For decades, employers have rounded non-exempt employees’ work time when calculating their compensation.  Maybe they have rounded employee work time to the nearest 10 minutes, maybe to the nearest quarter hour, but they done it and, generally, the courts have approved of it.

But the question employers with time-rounding policies should ask themselves today is this:  Why are we still rounding our employees’ time?

If your answer to that question is Because we have always done it, or Because someone told us it is lawful, it might be time to rethink the issue.

(And if your answer is Because rounding time saves us money, then you definitely need to rethink the issue because under-compensating employees is not a legitimate reason to have such a policy.)

It may well be true that your company has always rounded employee work time.  But times have changed, and the reason you did so originally probably no longer exists.

For the most part, necessity was what drove many employers to begin rounding employees’ time decades ago.

Rounding time to the nearest 10- or 15-minute interval was considerably easier than having a bookkeeper punch numbers into a calculator or an adding machine to calculate an employee’s compensation if, for instance, he or she worked 8 hours and 3 minutes in a day -- then repeat that process over and over for each employee for each day or week.

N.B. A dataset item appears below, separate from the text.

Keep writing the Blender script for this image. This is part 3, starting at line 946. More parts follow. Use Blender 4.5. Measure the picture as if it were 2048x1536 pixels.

If an employee worked 8 hours and 3 minutes, or 7 hours and 57 minutes, the bookkeeper would just round the time to an even 8 hours, calculate the employee’s wages swiftly, and everyone (presumably) would be happy.

Sometimes that time-rounding would benefit the employer (which gained 3 minutes when it rounded time down from 8 hours and 3 minutes, say, to 8 hours), and sometimes it would benefit the employees (who would gain three minutes if time was rounded up from 7 hours and 57 minutes to 8 hours), but it would all “come out in the wash,” the thinking went.  Over time, the time rounded down and the time rounded up would all balance out.

And, not unimportantly, the courts have regularly approved such even-handed time-rounding policies.

But, of course, the days of bookkeepers using calculators or adding machines to calculate employees’ compensation are largely long gone.  It would not take most employers considerable time to calculate to the penny what an employee was owed if he or she worked 8 hours and 3 minutes, or 7 hours and 57 minutes.  No, for most employers, that’s something that can now be computed in split seconds without a bookkeeper manually punching numbers into a machine.  Or it’s something that’s outsourced to a payroll processing vendor.

The use of computerized time and payroll systems has made the process of calculating employee compensation infinitely easier than it once was.  Generally speaking, it is easy to compute and pay each non-exempt employee to the minute, if that is what the employer wants to do.

Not incidentally, those same computerized time and payroll systems make it easier to determine if an employer’s time-rounding policy in fact results in everything “coming out in the wash.”  That is, while it might take some time and effort to run the numbers, an employer’s electronic records can be reviewed to determine if its time-rounding policies in fact result in a “wash” -- or if they benefit the employer or the employees over some period of time.

If the policy benefits the employer, that can be problematic.  Very problematic.  In California, for instance, the courts continue to acknowledge that time-rounding policies can be lawful.  But those same courts have held that not only must the time-rounding policies be neutral on their face – rounding time both up and down in an even-handed manner -- but they must also be neutral in practice.  In other words, if an employer’s time-rounding policy results in employees being shortchanged with some amount of statistically significant frequency, the employer can be on the hook for underpaying its employees.  And, of course, for penalties and attorney’s fees.

Not surprisingly, the issue of whether an employer’s time-rounding policy results in systematic underpayment to employees comes up often in the context of wage-hour class actions, where it is not unusual for a single plaintiff to seek to represent all of an employer’s employees on a claim that they have been underpaid.

Given the desire to avoid a class action and the ease with which time and compensation can be computed without time-rounding, it would be wise for employers to consider whether they wish to continue to employ time-rounding.

If you don’t have a good answer to explain why you are using a time-rounding policy, it might be time to dispose of it and to pay your employees to the minute.